- [INSTRUCTIONS TO FOLLOW] Please transcribe the data that follows without the pictures, keeping every word the same.

- [DATA BLOCK]

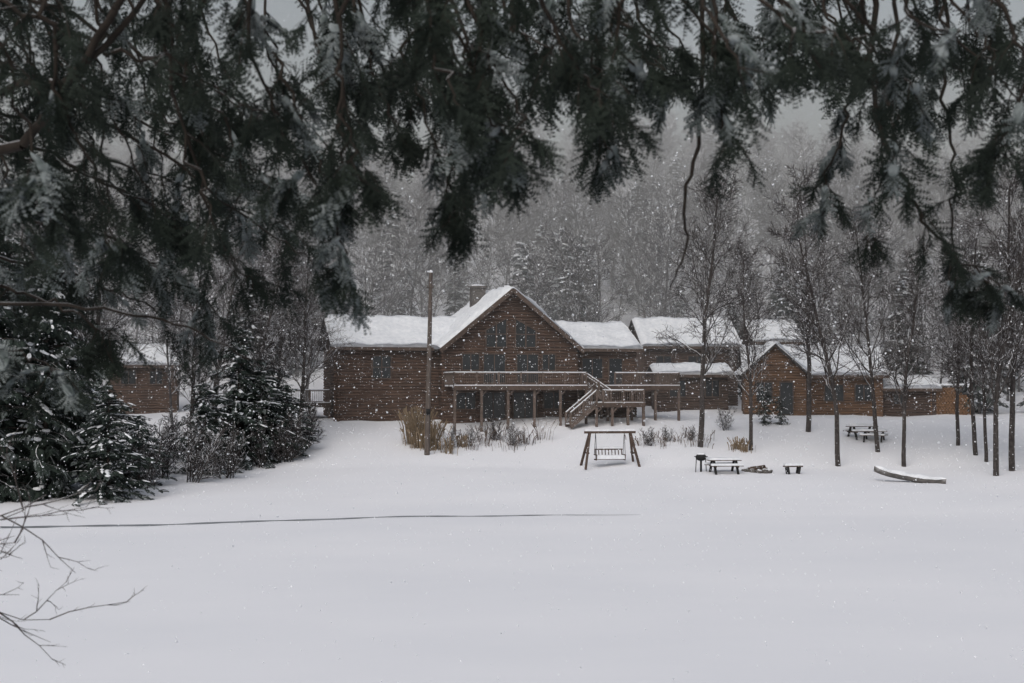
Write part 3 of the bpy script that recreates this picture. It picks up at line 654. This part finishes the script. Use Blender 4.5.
# ---------------------------------------------------------------- mist banks (snow-filled air)
def mist(name,y0,y1,zt_,dn):
    mm=bpy.data.materials.new(name);mm.use_nodes=True;nt=mm.node_tree;nt.nodes.clear()
    o=nt.nodes.new('ShaderNodeOutputMaterial');v=nt.nodes.new('ShaderNodeVolumeScatter');v.inputs['Density'].default_value=dn;v.inputs['Color'].default_value=(.98,.985,1,1);nt.links.new(v.outputs[0],o.inputs['Volume'])
    q=QM();q.b2(-400-y0,400+y0,y0,y1,-20,zt_,mm);q.obj(name)
mist('snow_mist',96,350,45,.0030)
mist('hill_mist',141,345,72,.0036)
# ---------------------------------------------------------------- world / light / camera
W=bpy.data.worlds.new('World');S.world=W;W.use_nodes=True;nt=W.node_tree;bg=nt.nodes['Background']
sk=nt.nodes.new('ShaderNodeTexSky');sk.sky_type='NISHITA';sk.sun_disc=False;sk.sun_elevation=math.radians(42);sk.sun_rotation=math.radians(200);sk.air_density=1.5;sk.dust_density=5;sk.ozone_density=1
hs=nt.nodes.new('ShaderNodeHueSaturation');hs.inputs['Saturation'].default_value=.48
nt.links.new(sk.outputs[0],hs.inputs['Color']);nt.links.new(hs.outputs[0],bg.inputs['Color']);bg.inputs['Strength'].default_value=.106
Ld=bpy.data.lights.new('sun','SUN');Ld.energy=.5;Ld.angle=math.radians(60);Ld.color=(1,.98,.97)
sun=bpy.data.objects.new('sun',Ld);S.collection.objects.link(sun)
az=math.radians(200);el=math.radians(42);dirv=Vector((math.sin(az)*math.cos(el),math.cos(az)*math.cos(el),math.sin(el)))
sun.rotation_euler=dirv.to_track_quat('Z','Y').to_euler()
cam=bpy.data.cameras.new('camera');co=bpy.data.objects.new('camera',cam);S.collection.objects.link(co)
co.location=(0,0,CZ);co.rotation_euler=(math.pi/2+PIT,0,0);cam.lens=50;cam.sensor_width=36;cam.clip_end=3000;cam.clip_start=.1
cam.dof.use_dof=True;cam.dof.focus_distance=90;cam.dof.aperture_fstop=5.0
S.camera=co
S.view_settings.view_transform='Standard';S.view_settings.look='None';S.view_settings.exposure=0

- [ANSWER IN FULL]
Write part 3 of the bpy script that recreates this picture. It picks up at line 654. This part finishes the script. Use Blender 4.5.
# ---------------------------------------------------------------- mist banks (snow-filled air)
def mist(name,y0,y1,zt_,dn):
    mm=bpy.data.materials.new(name);mm.use_nodes=True;nt=mm.node_tree;nt.nodes.clear()
    o=nt.nodes.new('ShaderNodeOutputMaterial');v=nt.nodes.new('ShaderNodeVolumeScatter');v.inputs['Density'].default_value=dn;v.inputs['Color'].default_value=(.98,.985,1,1);nt.links.new(v.outputs[0],o.inputs['Volume'])
    q=QM();q.b2(-400-y0,400+y0,y0,y1,-20,zt_,mm);q.obj(name)
mist('snow_mist',96,350,45,.0030)
mist('hill_mist',141,345,72,.0036)
# ---------------------------------------------------------------- world / light / camera
W=bpy.data.worlds.new('World');S.world=W;W.use_nodes=True;nt=W.node_tree;bg=nt.nodes['Background']
sk=nt.nodes.new('ShaderNodeTexSky');sk.sky_type='NISHITA';sk.sun_disc=False;sk.sun_elevation=math.radians(42);sk.sun_rotation=math.radians(200);sk.air_density=1.5;sk.dust_density=5;sk.ozone_density=1
hs=nt.nodes.new('ShaderNodeHueSaturation');hs.inputs['Saturation'].default_value=.48
nt.links.new(sk.outputs[0],hs.inputs['Color']);nt.links.new(hs.outputs[0],bg.inputs['Color']);bg.inputs['Strength'].default_value=.106
Ld=bpy.data.lights.new('sun','SUN');Ld.energy=.5;Ld.angle=math.radians(60);Ld.color=(1,.98,.97)
sun=bpy.data.objects.new('sun',Ld);S.collection.objects.link(sun)
az=math.radians(200);el=math.radians(42);dirv=Vector((math.sin(az)*math.cos(el),math.cos(az)*math.cos(el),math.sin(el)))
sun.rotation_euler=dirv.to_track_quat('Z','Y').to_euler()
cam=bpy.data.cameras.new('camera');co=bpy.data.objects.new('camera',cam);S.collection.objects.link(co)
co.location=(0,0,CZ);co.rotation_euler=(math.pi/2+PIT,0,0);cam.lens=50;cam.sensor_width=36;cam.clip_end=3000;cam.clip_start=.1
cam.dof.use_dof=True;cam.dof.focus_distance=90;cam.dof.aperture_fstop=5.0
S.camera=co
S.view_settings.view_transform='Standard';S.view_settings.look='None';S.view_settings.exposure=0